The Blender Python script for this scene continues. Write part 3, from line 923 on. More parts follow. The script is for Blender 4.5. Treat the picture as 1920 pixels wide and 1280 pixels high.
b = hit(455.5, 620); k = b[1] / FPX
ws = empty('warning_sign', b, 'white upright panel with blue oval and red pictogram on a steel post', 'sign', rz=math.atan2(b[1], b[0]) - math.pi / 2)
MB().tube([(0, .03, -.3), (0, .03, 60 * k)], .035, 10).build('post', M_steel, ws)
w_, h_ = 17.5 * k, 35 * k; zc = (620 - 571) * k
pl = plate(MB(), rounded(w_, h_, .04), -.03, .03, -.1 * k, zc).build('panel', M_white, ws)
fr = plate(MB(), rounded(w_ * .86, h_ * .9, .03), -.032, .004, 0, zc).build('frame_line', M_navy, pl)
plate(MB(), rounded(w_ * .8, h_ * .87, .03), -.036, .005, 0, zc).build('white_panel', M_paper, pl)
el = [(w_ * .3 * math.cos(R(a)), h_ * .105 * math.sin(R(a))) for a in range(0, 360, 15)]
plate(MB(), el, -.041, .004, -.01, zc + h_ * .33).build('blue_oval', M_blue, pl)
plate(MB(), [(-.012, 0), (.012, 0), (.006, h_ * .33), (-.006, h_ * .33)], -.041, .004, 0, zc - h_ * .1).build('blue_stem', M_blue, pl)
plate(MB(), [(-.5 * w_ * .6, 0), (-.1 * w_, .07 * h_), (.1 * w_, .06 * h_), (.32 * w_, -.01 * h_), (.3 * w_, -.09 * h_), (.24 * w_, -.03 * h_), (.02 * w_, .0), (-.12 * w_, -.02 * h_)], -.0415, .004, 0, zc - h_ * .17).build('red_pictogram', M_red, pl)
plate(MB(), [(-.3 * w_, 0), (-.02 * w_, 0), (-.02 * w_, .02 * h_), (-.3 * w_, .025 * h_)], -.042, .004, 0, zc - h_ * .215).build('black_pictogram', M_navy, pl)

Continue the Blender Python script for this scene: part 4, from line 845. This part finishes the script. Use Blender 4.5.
_____
Extract all of the data shown above without alteration.

» **Output for this task**
The Blender Python script for this scene continues. Write part 3, from line 923 on. More parts follow. The script is for Blender 4.5. Treat the picture as 1920 pixels wide and 1280 pixels high.
b = hit(455.5, 620); k = b[1] / FPX
ws = empty('warning_sign', b, 'white upright panel with blue oval and red pictogram on a steel post', 'sign', rz=math.atan2(b[1], b[0]) - math.pi / 2)
MB().tube([(0, .03, -.3), (0, .03, 60 * k)], .035, 10).build('post', M_steel, ws)
w_, h_ = 17.5 * k, 35 * k; zc = (620 - 571) * k
pl = plate(MB(), rounded(w_, h_, .04), -.03, .03, -.1 * k, zc).build('panel', M_white, ws)
fr = plate(MB(), rounded(w_ * .86, h_ * .9, .03), -.032, .004, 0, zc).build('frame_line', M_navy, pl)
plate(MB(), rounded(w_ * .8, h_ * .87, .03), -.036, .005, 0, zc).build('white_panel', M_paper, pl)
el = [(w_ * .3 * math.cos(R(a)), h_ * .105 * math.sin(R(a))) for a in range(0, 360, 15)]
plate(MB(), el, -.041, .004, -.01, zc + h_ * .33).build('blue_oval', M_blue, pl)
plate(MB(), [(-.012, 0), (.012, 0), (.006, h_ * .33), (-.006, h_ * .33)], -.041, .004, 0, zc - h_ * .1).build('blue_stem', M_blue, pl)
plate(MB(), [(-.5 * w_ * .6, 0), (-.1 * w_, .07 * h_), (.1 * w_, .06 * h_), (.32 * w_, -.01 * h_), (.3 * w_, -.09 * h_), (.24 * w_, -.03 * h_), (.02 * w_, .0), (-.12 * w_, -.02 * h_)], -.0415, .004, 0, zc - h_ * .17).build('red_pictogram', M_red, pl)
plate(MB(), [(-.3 * w_, 0), (-.02 * w_, 0), (-.02 * w_, .02 * h_), (-.3 * w_, .025 * h_)], -.042, .004, 0, zc - h_ * .215).build('black_pictogram', M_navy, pl)

Continue the Blender Python script for this scene: part 4, from line 845. This part finishes the script. Use Blender 4.5.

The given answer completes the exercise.